Voting Advocates Sue Tennessee Over Tougher New Law
This story was published by Diverse Issues in Higher Education on May 18, 2019
A foundation that promotes civic engagement among young Americans is among several groups that have sued to block enactment of a new Tennessee law that they contend would suppress voting on college campuses and elsewhere with strict new registration rules and substantial penalties for violating them.
The Andrew Goodman Foundation, anticipating that Gov. Bill Lee would sign the controversial Third Party Voter Registration Law over strenuous objections – which he did on May 2 – immediately filed a federal lawsuit to prevent it from taking effect Oct. 1.
“It didn’t pass the smell test,” said attorney Maxim Thorne, managing director of the Andrew Goodman Foundation.
Three co-plaintiffs joined the foundation in the litigation: the state’s NAACP, Democracy Nashville-Democratic Communities and The Equity Alliance.
The new law imposes stricter standards on how voter-registration forms are completed and when they must be turned in. It also requires registration workers to undergo training and bars basing their pay on the number of voters they register.
Violators could face civil and criminal charges, fines of up to $10,000 and up to a year in jail.
Proponents of the legislation said tougher measures were needed to address problems in recent elections such as massive numbers of registration forms – many of them incomplete or inaccurate – being dumped on processing offices at the last minute.
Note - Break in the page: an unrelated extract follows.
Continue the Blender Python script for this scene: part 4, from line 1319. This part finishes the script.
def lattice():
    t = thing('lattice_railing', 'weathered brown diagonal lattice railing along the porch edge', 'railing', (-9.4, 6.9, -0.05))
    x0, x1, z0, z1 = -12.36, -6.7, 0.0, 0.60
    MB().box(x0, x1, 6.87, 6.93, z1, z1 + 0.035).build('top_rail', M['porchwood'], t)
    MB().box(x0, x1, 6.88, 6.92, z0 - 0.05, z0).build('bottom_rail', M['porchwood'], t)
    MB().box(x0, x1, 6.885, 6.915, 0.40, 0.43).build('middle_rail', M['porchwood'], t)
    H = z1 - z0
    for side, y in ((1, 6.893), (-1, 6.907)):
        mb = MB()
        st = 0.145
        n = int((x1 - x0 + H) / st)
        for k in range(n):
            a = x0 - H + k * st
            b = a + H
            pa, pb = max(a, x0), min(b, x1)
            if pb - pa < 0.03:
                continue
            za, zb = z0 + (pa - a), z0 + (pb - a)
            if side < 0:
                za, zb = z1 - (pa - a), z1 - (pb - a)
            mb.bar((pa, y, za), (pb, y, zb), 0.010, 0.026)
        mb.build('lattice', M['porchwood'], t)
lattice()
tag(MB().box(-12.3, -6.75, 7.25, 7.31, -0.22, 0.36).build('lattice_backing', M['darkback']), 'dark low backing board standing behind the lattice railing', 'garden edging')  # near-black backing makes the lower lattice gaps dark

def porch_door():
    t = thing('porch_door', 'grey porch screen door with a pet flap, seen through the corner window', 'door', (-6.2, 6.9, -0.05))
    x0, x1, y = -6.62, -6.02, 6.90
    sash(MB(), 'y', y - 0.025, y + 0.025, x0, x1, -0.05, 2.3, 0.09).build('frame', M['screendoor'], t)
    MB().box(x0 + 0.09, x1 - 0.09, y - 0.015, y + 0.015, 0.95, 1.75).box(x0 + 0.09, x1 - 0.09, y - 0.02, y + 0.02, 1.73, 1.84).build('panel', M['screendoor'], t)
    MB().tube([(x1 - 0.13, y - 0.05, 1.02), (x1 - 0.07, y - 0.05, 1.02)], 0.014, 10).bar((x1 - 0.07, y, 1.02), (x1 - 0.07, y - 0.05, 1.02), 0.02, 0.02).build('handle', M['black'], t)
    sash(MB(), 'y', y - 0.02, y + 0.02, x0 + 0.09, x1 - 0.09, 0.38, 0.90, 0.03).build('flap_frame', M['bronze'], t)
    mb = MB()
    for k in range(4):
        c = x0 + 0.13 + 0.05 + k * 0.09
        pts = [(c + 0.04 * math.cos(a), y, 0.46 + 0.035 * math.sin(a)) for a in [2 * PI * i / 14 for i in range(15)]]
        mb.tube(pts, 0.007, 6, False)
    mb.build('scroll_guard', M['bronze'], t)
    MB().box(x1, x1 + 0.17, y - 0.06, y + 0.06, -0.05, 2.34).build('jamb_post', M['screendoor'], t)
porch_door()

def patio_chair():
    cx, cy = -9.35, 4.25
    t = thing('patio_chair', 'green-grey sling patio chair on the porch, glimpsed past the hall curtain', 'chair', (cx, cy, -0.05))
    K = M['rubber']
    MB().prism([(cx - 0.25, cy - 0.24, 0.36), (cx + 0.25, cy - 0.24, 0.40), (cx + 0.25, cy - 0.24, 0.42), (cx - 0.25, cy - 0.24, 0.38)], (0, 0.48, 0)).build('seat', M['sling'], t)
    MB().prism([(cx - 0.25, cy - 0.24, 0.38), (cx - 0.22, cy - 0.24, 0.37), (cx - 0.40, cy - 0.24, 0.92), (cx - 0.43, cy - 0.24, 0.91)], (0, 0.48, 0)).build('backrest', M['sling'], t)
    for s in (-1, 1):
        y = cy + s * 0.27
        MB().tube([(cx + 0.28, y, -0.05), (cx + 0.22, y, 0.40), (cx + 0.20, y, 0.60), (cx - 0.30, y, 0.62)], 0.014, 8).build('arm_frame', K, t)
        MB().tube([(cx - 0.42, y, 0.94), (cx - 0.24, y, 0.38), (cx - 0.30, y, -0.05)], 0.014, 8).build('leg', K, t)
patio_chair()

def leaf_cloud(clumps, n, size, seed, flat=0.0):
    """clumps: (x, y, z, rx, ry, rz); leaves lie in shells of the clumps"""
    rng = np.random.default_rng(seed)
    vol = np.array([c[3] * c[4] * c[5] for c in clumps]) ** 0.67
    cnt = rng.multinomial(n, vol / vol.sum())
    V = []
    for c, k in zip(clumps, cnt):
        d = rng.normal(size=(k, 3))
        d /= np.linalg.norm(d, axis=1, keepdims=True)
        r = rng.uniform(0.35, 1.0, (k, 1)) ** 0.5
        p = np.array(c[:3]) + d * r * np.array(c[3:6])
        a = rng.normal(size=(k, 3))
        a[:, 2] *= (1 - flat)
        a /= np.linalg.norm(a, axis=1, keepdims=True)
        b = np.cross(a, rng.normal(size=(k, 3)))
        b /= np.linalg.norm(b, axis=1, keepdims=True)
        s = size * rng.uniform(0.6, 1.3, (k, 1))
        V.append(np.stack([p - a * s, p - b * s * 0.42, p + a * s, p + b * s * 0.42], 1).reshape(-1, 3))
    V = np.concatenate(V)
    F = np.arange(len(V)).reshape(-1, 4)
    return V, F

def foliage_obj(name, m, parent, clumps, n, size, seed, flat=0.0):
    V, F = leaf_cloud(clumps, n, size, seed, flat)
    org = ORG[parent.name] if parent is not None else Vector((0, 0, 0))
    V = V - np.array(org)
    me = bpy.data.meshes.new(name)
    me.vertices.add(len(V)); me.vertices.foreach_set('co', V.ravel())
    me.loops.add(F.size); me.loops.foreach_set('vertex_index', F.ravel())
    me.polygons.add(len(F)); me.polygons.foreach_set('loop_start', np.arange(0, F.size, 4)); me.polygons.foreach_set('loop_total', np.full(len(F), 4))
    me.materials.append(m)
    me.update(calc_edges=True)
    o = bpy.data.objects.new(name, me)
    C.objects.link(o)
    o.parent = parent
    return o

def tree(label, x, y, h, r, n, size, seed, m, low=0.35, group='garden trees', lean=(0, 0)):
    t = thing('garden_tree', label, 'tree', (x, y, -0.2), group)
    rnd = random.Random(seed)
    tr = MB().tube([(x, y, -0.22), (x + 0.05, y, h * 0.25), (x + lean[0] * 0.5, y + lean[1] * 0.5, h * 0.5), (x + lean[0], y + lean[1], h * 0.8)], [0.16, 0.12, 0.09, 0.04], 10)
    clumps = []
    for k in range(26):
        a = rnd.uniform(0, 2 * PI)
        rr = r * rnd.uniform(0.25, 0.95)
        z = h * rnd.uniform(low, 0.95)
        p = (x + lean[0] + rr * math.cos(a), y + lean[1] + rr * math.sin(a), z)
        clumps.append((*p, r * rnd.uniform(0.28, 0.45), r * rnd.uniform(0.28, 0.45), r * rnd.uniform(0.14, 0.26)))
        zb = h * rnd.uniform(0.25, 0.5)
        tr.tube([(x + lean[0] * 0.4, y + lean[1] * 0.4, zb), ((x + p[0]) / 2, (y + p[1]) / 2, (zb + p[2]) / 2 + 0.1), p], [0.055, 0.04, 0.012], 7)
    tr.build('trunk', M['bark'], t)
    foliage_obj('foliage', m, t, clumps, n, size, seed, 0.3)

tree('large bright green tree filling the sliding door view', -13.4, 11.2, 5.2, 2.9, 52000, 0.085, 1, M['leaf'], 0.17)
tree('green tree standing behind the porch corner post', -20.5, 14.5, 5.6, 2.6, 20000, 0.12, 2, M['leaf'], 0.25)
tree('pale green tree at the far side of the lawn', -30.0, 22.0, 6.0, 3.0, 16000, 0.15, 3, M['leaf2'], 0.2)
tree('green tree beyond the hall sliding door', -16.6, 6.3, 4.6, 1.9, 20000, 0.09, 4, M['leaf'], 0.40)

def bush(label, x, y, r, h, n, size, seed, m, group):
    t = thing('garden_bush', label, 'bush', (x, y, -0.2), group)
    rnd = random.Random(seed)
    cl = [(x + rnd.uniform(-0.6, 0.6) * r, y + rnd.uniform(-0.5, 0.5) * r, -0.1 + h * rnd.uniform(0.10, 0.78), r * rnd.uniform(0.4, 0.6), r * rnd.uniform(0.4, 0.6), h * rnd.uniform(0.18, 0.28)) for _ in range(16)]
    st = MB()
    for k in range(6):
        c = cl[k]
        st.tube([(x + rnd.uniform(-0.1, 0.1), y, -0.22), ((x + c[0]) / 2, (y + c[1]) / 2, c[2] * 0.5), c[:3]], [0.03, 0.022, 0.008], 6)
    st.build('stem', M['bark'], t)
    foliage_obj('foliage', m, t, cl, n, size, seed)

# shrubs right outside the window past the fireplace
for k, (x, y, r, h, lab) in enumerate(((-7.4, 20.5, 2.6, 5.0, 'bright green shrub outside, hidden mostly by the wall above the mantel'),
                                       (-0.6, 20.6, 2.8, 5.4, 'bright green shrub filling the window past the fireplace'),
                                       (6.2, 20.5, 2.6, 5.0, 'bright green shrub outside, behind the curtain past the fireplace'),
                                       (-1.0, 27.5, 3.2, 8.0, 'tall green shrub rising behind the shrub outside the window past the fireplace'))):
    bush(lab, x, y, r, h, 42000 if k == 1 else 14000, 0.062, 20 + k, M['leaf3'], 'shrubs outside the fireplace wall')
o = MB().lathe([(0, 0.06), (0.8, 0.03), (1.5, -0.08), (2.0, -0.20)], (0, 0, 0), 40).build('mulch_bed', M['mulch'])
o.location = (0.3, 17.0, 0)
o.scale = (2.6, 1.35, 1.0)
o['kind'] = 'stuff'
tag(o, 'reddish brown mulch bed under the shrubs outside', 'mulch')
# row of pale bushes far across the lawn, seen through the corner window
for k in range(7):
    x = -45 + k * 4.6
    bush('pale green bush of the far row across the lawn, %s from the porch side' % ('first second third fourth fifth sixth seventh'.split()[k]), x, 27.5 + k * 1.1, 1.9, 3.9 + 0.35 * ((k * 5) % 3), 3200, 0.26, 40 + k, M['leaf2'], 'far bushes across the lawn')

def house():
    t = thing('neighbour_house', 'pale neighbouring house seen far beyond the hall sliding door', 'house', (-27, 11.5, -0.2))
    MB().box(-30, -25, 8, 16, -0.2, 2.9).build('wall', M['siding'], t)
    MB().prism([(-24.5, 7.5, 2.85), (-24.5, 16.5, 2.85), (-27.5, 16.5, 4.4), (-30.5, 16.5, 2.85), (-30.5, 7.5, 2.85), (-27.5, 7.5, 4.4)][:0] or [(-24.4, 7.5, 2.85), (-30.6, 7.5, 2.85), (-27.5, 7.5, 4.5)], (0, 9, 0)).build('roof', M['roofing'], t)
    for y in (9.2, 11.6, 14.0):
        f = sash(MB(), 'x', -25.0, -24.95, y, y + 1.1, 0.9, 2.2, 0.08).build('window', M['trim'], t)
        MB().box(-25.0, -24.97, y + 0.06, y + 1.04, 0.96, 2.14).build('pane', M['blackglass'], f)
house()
The foundation and other critics, however, argue that the law violates the constitution’s First and Fourteenth amendments. Its provisions, they say, are overly and unnecessarily restrictive and harsh and will discourage voter sign-up in a state that routinely has one of the lowest voter-participation rates in the nation.
Tennessee is “using nuclear provisions to suppress the vote,” said Thorne.
Further, the law would unnecessarily curb efforts to encourage registering and voting among the 18-24 age group, Thorne said, noting that it nearly tripled from 2014 to 2018.
The foundation works in 25 states – including every Southern state – and the District of Columbia to help register students to vote, conduct leadership trainings and promote civic engagement, particularly at minority serving institutions and colleges with diverse populations.
Thorne said the provision of the new law regarding payment to registration workers is particularly odious because the foundation gives stipends to student ambassadors to help them financially support themselves while also gaining an opportunity to work in a field that complements their interests.
These workers, who also go into areas with marginalized groups such as housing projects and reservations, often come from underrepresented groups and would be disproportionately impacted by pay restrictions, said Thorne.
“This deliberately cripples those who need to get paid,” he said.
The foundation and its allies went on the offensive Thursday, filing a 90-day notice of noncompliance against the state with the secretary of state. They contend that the new law seriously violates the National Voter Registration Act of 1993, which was passed to facilitate voter registration and participation, protect election integrity and ensure that states maintain accurate voter rolls.
The filing contends that the law will curb efforts to remedy low voter registration and turnout among historically disenfranchised or low-participation groups such as students, young voters, African-Americans and low-income citizens.
In fact, Thorne said, the new law must be considered in the context of voter-suppression tactics in the state such as the closing of polling sites, limits on early voting, the prevalence of faulty voting machines in communities of color and arbitrary voter-ID laws.
“This is so dangerous,” said Thorne. “If other states started adopting similar measures, we would have a crisis in our country.”
Similar legislation is in the formative stages in Texas and Georgia, Thorne said, and he hopes the lawsuit against Tennessee will be a deterrent.
“We are definitely sounding an alarm,” he said, “not only in Tennessee but other states in the South where these kinds of laws are making a resurgence as they did in the Jim Crow era and post-Reconstruction. Some legislatures feel empowered to regress on the franchise for African-Americans and other marginalized people. We don’t want it to get traction.”
Valencia Richardson, who became a foundation ambassador in her home state of Louisiana after her freshman year at Louisiana State University, predicted the new Tennessee law will have “a chilling effect on college students.”
A Georgetown University law school student and one of the foundation’s Puffin Fellows, Richardson has registered students and other young voters and worked to address voter-ID issues on campuses in Louisiana and elsewhere.
But if the Tennessee law is enacted, the Fulbright Scholar said she won’t engage in future voter-registration efforts there.
“It’s important to me to register as many people as possible to make the process fair, but I don’t want to suffer a criminal penalty,” said Richardson. “The risk would be too high. That’s going to be widespread. It’s not going to be worth it to most students.”